A single instance of viewing a ghost is called a sighting. When a ghost inhabits a specific place over a prolonged period of time and multiple sightings have taken place, this is considered a haunting. Hauntings may last only weeks, or they may linger for centuries. They may even survive through major changes to the original haunted site, with the ghost continuing to make appearances in spite of the alterations to its environment. Indeed, the ghost sometimes seems oblivious to such changes, walking through walls that used to be open space or marching three feet above a road that has shifted elevation.

A Brief History of Ghosts

Throughout human history, we have fretted over our mortality and created scenarios over what might happen to our consciousness after our bodies die. Civilizations as old as ancient China, Mesopotamia, and ancient Egypt recorded stories of souls returning to Earth to take care of unfinished business, and tales of lost spirits are popular in both Asian and Western cultures.

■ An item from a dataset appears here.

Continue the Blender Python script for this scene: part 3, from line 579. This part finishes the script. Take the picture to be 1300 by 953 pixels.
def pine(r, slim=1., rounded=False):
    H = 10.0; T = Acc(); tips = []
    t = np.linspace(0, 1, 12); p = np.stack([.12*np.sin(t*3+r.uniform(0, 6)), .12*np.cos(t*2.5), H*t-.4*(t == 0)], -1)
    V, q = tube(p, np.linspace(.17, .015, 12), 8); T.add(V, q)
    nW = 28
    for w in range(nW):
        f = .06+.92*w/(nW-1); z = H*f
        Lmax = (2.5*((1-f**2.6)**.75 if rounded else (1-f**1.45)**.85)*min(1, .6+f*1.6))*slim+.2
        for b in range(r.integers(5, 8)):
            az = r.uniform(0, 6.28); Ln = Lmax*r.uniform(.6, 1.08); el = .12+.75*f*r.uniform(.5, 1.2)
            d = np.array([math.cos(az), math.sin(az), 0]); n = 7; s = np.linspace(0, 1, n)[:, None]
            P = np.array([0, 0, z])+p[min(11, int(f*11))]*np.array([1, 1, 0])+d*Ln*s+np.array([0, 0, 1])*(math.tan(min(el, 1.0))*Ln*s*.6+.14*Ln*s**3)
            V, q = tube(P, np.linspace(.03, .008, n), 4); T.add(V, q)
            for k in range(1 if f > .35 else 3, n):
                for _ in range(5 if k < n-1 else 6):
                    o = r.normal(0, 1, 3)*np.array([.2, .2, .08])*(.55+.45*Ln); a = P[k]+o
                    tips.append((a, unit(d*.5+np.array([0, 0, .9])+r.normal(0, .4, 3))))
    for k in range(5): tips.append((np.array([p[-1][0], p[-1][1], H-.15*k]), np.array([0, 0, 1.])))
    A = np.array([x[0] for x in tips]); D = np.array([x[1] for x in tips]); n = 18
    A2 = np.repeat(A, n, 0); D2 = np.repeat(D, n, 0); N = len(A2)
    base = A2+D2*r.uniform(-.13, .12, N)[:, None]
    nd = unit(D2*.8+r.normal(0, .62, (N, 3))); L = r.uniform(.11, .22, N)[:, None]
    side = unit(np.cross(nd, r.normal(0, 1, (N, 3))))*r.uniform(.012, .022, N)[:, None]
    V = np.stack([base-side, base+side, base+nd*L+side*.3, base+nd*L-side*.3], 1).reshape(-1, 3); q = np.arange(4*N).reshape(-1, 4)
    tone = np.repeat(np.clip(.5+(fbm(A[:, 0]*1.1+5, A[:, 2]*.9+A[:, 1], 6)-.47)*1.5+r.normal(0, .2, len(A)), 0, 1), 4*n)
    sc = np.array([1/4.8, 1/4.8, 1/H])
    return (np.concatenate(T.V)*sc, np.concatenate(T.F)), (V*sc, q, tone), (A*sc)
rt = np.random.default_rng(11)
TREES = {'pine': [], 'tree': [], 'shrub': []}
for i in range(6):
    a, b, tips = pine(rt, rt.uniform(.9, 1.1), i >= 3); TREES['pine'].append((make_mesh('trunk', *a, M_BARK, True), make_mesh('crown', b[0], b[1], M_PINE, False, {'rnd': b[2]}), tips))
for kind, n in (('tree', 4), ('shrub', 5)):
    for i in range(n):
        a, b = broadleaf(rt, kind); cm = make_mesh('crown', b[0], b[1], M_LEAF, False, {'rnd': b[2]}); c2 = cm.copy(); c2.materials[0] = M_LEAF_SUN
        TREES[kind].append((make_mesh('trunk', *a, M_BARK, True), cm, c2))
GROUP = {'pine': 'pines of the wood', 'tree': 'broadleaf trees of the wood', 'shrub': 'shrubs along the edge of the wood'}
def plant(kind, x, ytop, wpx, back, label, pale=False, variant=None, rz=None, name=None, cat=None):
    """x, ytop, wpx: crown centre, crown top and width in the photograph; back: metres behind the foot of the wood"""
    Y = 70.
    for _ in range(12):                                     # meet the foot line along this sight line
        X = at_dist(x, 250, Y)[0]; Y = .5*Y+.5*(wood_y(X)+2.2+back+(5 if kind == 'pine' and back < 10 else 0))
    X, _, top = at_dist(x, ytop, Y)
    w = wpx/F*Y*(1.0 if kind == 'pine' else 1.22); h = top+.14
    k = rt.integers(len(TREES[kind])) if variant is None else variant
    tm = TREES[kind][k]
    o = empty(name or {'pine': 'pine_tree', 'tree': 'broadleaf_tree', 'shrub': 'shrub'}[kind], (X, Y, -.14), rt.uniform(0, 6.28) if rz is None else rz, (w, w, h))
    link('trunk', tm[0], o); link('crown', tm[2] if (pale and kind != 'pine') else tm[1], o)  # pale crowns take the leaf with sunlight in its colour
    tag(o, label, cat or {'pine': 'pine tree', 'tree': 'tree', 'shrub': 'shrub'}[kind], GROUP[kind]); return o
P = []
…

An old report of a ghost comes from the Bible, in the first book of Samuel. Saul goes to a medium (“a woman that hath a familiar spirit”) and asks her to conjure up the deceased Samuel, which she does. Samuel appears in the form of “an old man covered with a mantle.” The description of Samuel in his undead state, covered with his mantle, seems to set a precedent for the sheet-covered ghost so favored in Western culture.

Another very old ghost sighting comes from Ancient Greece. A Greek writer named Pausanius wrote around 150 AD about a haunting at the site of the battle of Marathon (490 BC). In the words of Pausanius:

“At this place you can hear all night horses whinnying and men fighting. No one who stays there just to have this experience gets any good out of it, but the ghosts do not get angry with anyone who happens to be there against his will.”

Although Samuel was conjured and perhaps not a “true” ghost, Pausanius’ account is clearly that of an already-established haunting which must have been well known at the time.

The ancient Romans in particular had a very robust lore around ghosts and hauntings, so much that they wrote plays and stories about them. Pliny the Younger in the first century AD told the story of a house haunted by a chain rattling ghost who was bringing down the property value. A philosopher named Athenodorus rents the house and, upon sighting the resident spirit, follows it to the courtyard. Upon digging up the spot, it’s discovered that a man was buried there in chains. After an exhumation and proper burial, the haunting ends.